What you will do | Pictures aside, quote the whole listing exactly.

Supplied material |
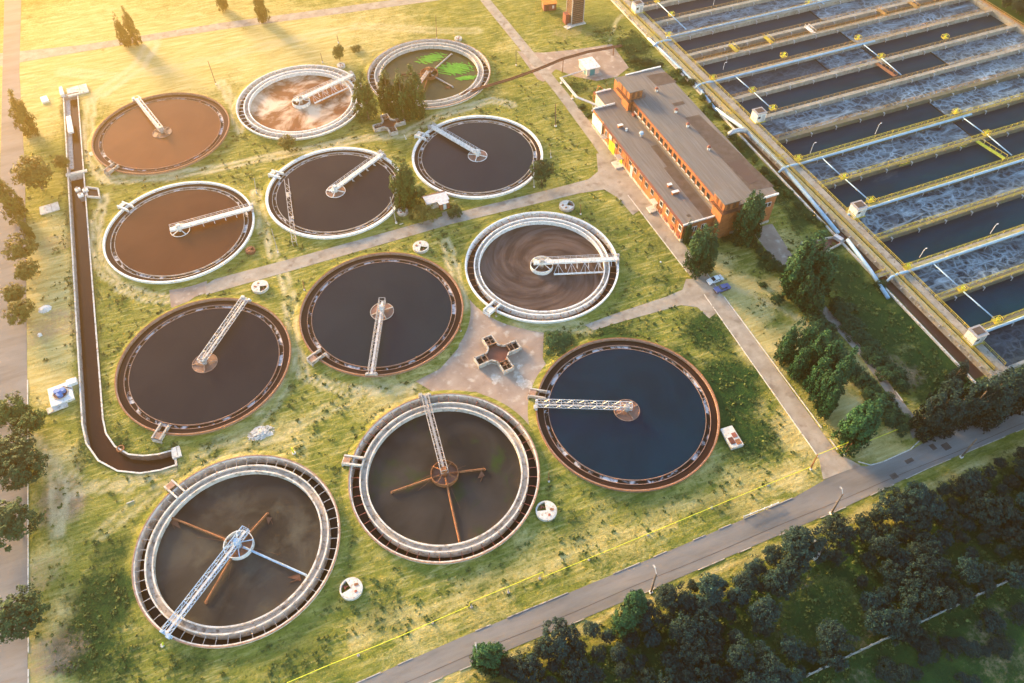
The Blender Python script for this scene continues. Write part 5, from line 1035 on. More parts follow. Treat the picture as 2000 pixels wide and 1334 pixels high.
# tiny brick house with pale roof below the white rimmed tank
p = at(864, 402); t = thing('pump_house', 'tiny brick pump house with a pale sheet roof beside the round bush', 'hut', (p.x, p.y, 0), None, .03)
MB().box((.3, 0, 1.2), (2.8, 3.4, 2.4)).build('hut_wall', M['brick'], t); MB().box((-2.5, 1.2, 1.2), (3.4, 2.8, 2.4)).build('hut_wall', M['concrete'], t)
mb = MB(); mb.prism([(-4.6, -.6), (-1.6, -.6), (-1.4, -2.2), (1.4, -2.2), (1.4, -1), (2.0, -.8), (2.0, 2.4), (-4.6, 2.9)], 2.42, 2.56); mb.build('hut_roof', M['steel'], t); MB().box((.2, -1.74, 1.0), (.9, .08, 1.9)).build('door', M['white'], t); MB().box((-1.5, 3.1, 2.3), (7.0, .5, .25)).build('roof_plank', M['wood'], t)
sheet('footpath', pts((863, 416), (872, 412), (878, 432), (868, 434)), .026, M['pale_road'])
# pump pad with blue motor on the left, channel gates, slabs
p = at(121, 772); t = thing('pump_pad', 'white concrete pad with a blue three lobed motor beside the channel', 'pump', (p.x, p.y, 0), None, -.0)
MB().box((0, 0, .3), (5.0, 5.6, .8), .12).build('pad', M['white'], t); MB().ring((0, 0, .7), [(1.75, 0), (1.75, .12), (1.5, .12), (1.5, 0)], 30).build('pad_ring', M['concrete'], t); MB().disc((0, 0, .715), 0, 1.5, 30).build('pad_opening', M['brown_pit'], t)
mb = MB(); [mb.cyl((.75 * math.cos(a), .75 * math.sin(a), .7), .62, .9, 14) for a in (.5, 2.6, 4.7)]; mb.cyl((0, 0, .7), .4, 1.2, 12); mb.build('motor', M['blue'], t)
MB().box((2.5, 2.6, .5), (2.2, 1.6, 1.0), .1).build('outfall_block', M['white'], t); MB().box((-1.0, -3.4, .15), (4.4, 1.6, .3), .12).build('step_slab', M['pale_concrete'], t); MB().beam((.6, 1.8, .8), (2.4, .6, .8), .16).build('discharge_pipe', M['black'], t)
g0 = None
for (px, py), lab in (((152, 371), 'upper left of the three'), ((158, 382), 'lower one of the three'), ((167, 372), 'right one of the three, at the channel edge')):
    p = at(px, py, .5); t = thing('sluice_gate', 'white sluice gate head over the channel, ' + lab, 'sluice', (p.x, p.y, .3), 'white gate heads over the channel')
    MB().box((0, 0, .3), (1.5, 1.3, .5), .2).build('gate_head', M['white'], t); mb = MB(); mb.cyl((0, 0, .55), .12, .5, 8); mb.ring((0, 0, 1.0), [(.4, 0), (.4, .08), (.3, .08), (.3, 0)], 16); mb.build('hand_wheel', M['dull_steel'], t)
    MB().box((0, 0, -.9), (1.3, .15, 1.9), .2).build('gate_leaf', M['dull_steel'], t)
pq = [at(*q)[:2] for q in ((170, 368), (193, 371), (196, 388), (172, 386))]; o = Vector((pq[0][0], pq[0][1], 0)); t = thing('side_chamber', 'open concrete side chamber joined to the channel by the gate heads', 'chamber', o); mb = MB(o)
for a, b in zip(pq, pq[1:] + pq[:1]): mb.beam(V2(a, .3), V2(b, .3), .35, .8)
mb.build('chamber_wall', M['pale_concrete'], t).location = (0, 0, 0); mb = MB(o); mb.poly([V2(q, .1) for q in pq]); mb.build('chamber_water', M['w_channel'], t).location = (0, 0, 0)
for px, py, a, b, rot, h, lab, m in ((97, 408, 5.2, 3.6, .1, .3, 'flat pale slab with a broken corner between the road and the channel', 'pale_concrete'), (345, 885, 2.0, 2.8, .05, .45, 'small concrete slab at the end of the curved channel', 'pale_concrete'), (137, 245, 1.6, 9.0, .05, .6, 'pale blocks lying in the upper end of the channel', 'white'), (185, 300, 3, 1.8, .3, .4, 'small pale slab right of the upper channel', 'pale_concrete'), (1590, 1078, 3.4, 2.2, .5, 1.6, 'pale roof of a small shelter hidden under the big roadside tree', 'white'), (88, 196, 2.2, 3.4, .2, .6, 'hazy pale block at the channel head, left one', 'white'), (152, 178, 6.5, 5, .1, .5, 'hazy pale foundation beyond the channel head', 'pale_concrete'), (122, 182, 1.2, 5, .1, 1.0, 'hazy pale wall slab beyond the channel head', 'white')):
    p = at(px, py); t = thing('concrete_slab', lab, 'slab', (p.x, p.y, 0), None, rot); mb = MB(); k = .22
    mb.prism([(-a / 2, -b / 2 + k), (-a / 2 + k, -b / 2), (a / 2, -b / 2), (a / 2 - .1, b / 2), (-a / 2 + .15, b / 2)], -.1, h); mb.build('slab_block', M[m], t); MB().box((a * .12, 0, h + .015), (.08, b * .9, .02)).build('slab_joint', M['dark_concrete'], t)
# rubble heaps
def heap(px, py, rx, ry, n, lab, m='white'):
    p = at(px, py); mb = MB((p.x, p.y, 0)); r = random.Random(px)
    for i in range(n):
        a = r.uniform(0, 6.28); d = math.sqrt(r.random()); s = r.uniform(.12, .38) * (1.2 - d * .6); z = (1 - d) * .45
        mb.box((p.x + rx * d * math.cos(a), p.y + ry * d * math.sin(a), z), (s * 1.6, s * 1.2, s), r.uniform(0, 3))
    mb.prism(blob(p.x, p.y, rx * .85, ry * .85, px, 24), -.05, .10); tag(mb.build('rubble_heap', M[m]), lab, 'rubble')
heap(88, 604, 1.5, 1.3, 160, 'white rubble heap beside the trees left of the channel'); heap(510, 846, 2.9, 1.7, 260, 'pale spread of rubble on the grass between the two left tanks', 'pale_concrete'); heap(78, 655, .5, .5, 20, 'tiny pile of pale stones below the white heap'); heap(1290, 512, .1, .1, 3, 'single pale stones on the grass by the plant road');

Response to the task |
The Blender Python script for this scene continues. Write part 5, from line 1035 on. More parts follow. Treat the picture as 2000 pixels wide and 1334 pixels high.
# tiny brick house with pale roof below the white rimmed tank
p = at(864, 402); t = thing('pump_house', 'tiny brick pump house with a pale sheet roof beside the round bush', 'hut', (p.x, p.y, 0), None, .03)
MB().box((.3, 0, 1.2), (2.8, 3.4, 2.4)).build('hut_wall', M['brick'], t); MB().box((-2.5, 1.2, 1.2), (3.4, 2.8, 2.4)).build('hut_wall', M['concrete'], t)
mb = MB(); mb.prism([(-4.6, -.6), (-1.6, -.6), (-1.4, -2.2), (1.4, -2.2), (1.4, -1), (2.0, -.8), (2.0, 2.4), (-4.6, 2.9)], 2.42, 2.56); mb.build('hut_roof', M['steel'], t); MB().box((.2, -1.74, 1.0), (.9, .08, 1.9)).build('door', M['white'], t); MB().box((-1.5, 3.1, 2.3), (7.0, .5, .25)).build('roof_plank', M['wood'], t)
sheet('footpath', pts((863, 416), (872, 412), (878, 432), (868, 434)), .026, M['pale_road'])
# pump pad with blue motor on the left, channel gates, slabs
p = at(121, 772); t = thing('pump_pad', 'white concrete pad with a blue three lobed motor beside the channel', 'pump', (p.x, p.y, 0), None, -.0)
MB().box((0, 0, .3), (5.0, 5.6, .8), .12).build('pad', M['white'], t); MB().ring((0, 0, .7), [(1.75, 0), (1.75, .12), (1.5, .12), (1.5, 0)], 30).build('pad_ring', M['concrete'], t); MB().disc((0, 0, .715), 0, 1.5, 30).build('pad_opening', M['brown_pit'], t)
mb = MB(); [mb.cyl((.75 * math.cos(a), .75 * math.sin(a), .7), .62, .9, 14) for a in (.5, 2.6, 4.7)]; mb.cyl((0, 0, .7), .4, 1.2, 12); mb.build('motor', M['blue'], t)
MB().box((2.5, 2.6, .5), (2.2, 1.6, 1.0), .1).build('outfall_block', M['white'], t); MB().box((-1.0, -3.4, .15), (4.4, 1.6, .3), .12).build('step_slab', M['pale_concrete'], t); MB().beam((.6, 1.8, .8), (2.4, .6, .8), .16).build('discharge_pipe', M['black'], t)
g0 = None
for (px, py), lab in (((152, 371), 'upper left of the three'), ((158, 382), 'lower one of the three'), ((167, 372), 'right one of the three, at the channel edge')):
    p = at(px, py, .5); t = thing('sluice_gate', 'white sluice gate head over the channel, ' + lab, 'sluice', (p.x, p.y, .3), 'white gate heads over the channel')
    MB().box((0, 0, .3), (1.5, 1.3, .5), .2).build('gate_head', M['white'], t); mb = MB(); mb.cyl((0, 0, .55), .12, .5, 8); mb.ring((0, 0, 1.0), [(.4, 0), (.4, .08), (.3, .08), (.3, 0)], 16); mb.build('hand_wheel', M['dull_steel'], t)
    MB().box((0, 0, -.9), (1.3, .15, 1.9), .2).build('gate_leaf', M['dull_steel'], t)
pq = [at(*q)[:2] for q in ((170, 368), (193, 371), (196, 388), (172, 386))]; o = Vector((pq[0][0], pq[0][1], 0)); t = thing('side_chamber', 'open concrete side chamber joined to the channel by the gate heads', 'chamber', o); mb = MB(o)
for a, b in zip(pq, pq[1:] + pq[:1]): mb.beam(V2(a, .3), V2(b, .3), .35, .8)
mb.build('chamber_wall', M['pale_concrete'], t).location = (0, 0, 0); mb = MB(o); mb.poly([V2(q, .1) for q in pq]); mb.build('chamber_water', M['w_channel'], t).location = (0, 0, 0)
for px, py, a, b, rot, h, lab, m in ((97, 408, 5.2, 3.6, .1, .3, 'flat pale slab with a broken corner between the road and the channel', 'pale_concrete'), (345, 885, 2.0, 2.8, .05, .45, 'small concrete slab at the end of the curved channel', 'pale_concrete'), (137, 245, 1.6, 9.0, .05, .6, 'pale blocks lying in the upper end of the channel', 'white'), (185, 300, 3, 1.8, .3, .4, 'small pale slab right of the upper channel', 'pale_concrete'), (1590, 1078, 3.4, 2.2, .5, 1.6, 'pale roof of a small shelter hidden under the big roadside tree', 'white'), (88, 196, 2.2, 3.4, .2, .6, 'hazy pale block at the channel head, left one', 'white'), (152, 178, 6.5, 5, .1, .5, 'hazy pale foundation beyond the channel head', 'pale_concrete'), (122, 182, 1.2, 5, .1, 1.0, 'hazy pale wall slab beyond the channel head', 'white')):
    p = at(px, py); t = thing('concrete_slab', lab, 'slab', (p.x, p.y, 0), None, rot); mb = MB(); k = .22
    mb.prism([(-a / 2, -b / 2 + k), (-a / 2 + k, -b / 2), (a / 2, -b / 2), (a / 2 - .1, b / 2), (-a / 2 + .15, b / 2)], -.1, h); mb.build('slab_block', M[m], t); MB().box((a * .12, 0, h + .015), (.08, b * .9, .02)).build('slab_joint', M['dark_concrete'], t)
# rubble heaps
def heap(px, py, rx, ry, n, lab, m='white'):
    p = at(px, py); mb = MB((p.x, p.y, 0)); r = random.Random(px)
    for i in range(n):
        a = r.uniform(0, 6.28); d = math.sqrt(r.random()); s = r.uniform(.12, .38) * (1.2 - d * .6); z = (1 - d) * .45
        mb.box((p.x + rx * d * math.cos(a), p.y + ry * d * math.sin(a), z), (s * 1.6, s * 1.2, s), r.uniform(0, 3))
    mb.prism(blob(p.x, p.y, rx * .85, ry * .85, px, 24), -.05, .10); tag(mb.build('rubble_heap', M[m]), lab, 'rubble')
heap(88, 604, 1.5, 1.3, 160, 'white rubble heap beside the trees left of the channel'); heap(510, 846, 2.9, 1.7, 260, 'pale spread of rubble on the grass between the two left tanks', 'pale_concrete'); heap(78, 655, .5, .5, 20, 'tiny pile of pale stones below the white heap'); heap(1290, 512, .1, .1, 3, 'single pale stones on the grass by the plant road');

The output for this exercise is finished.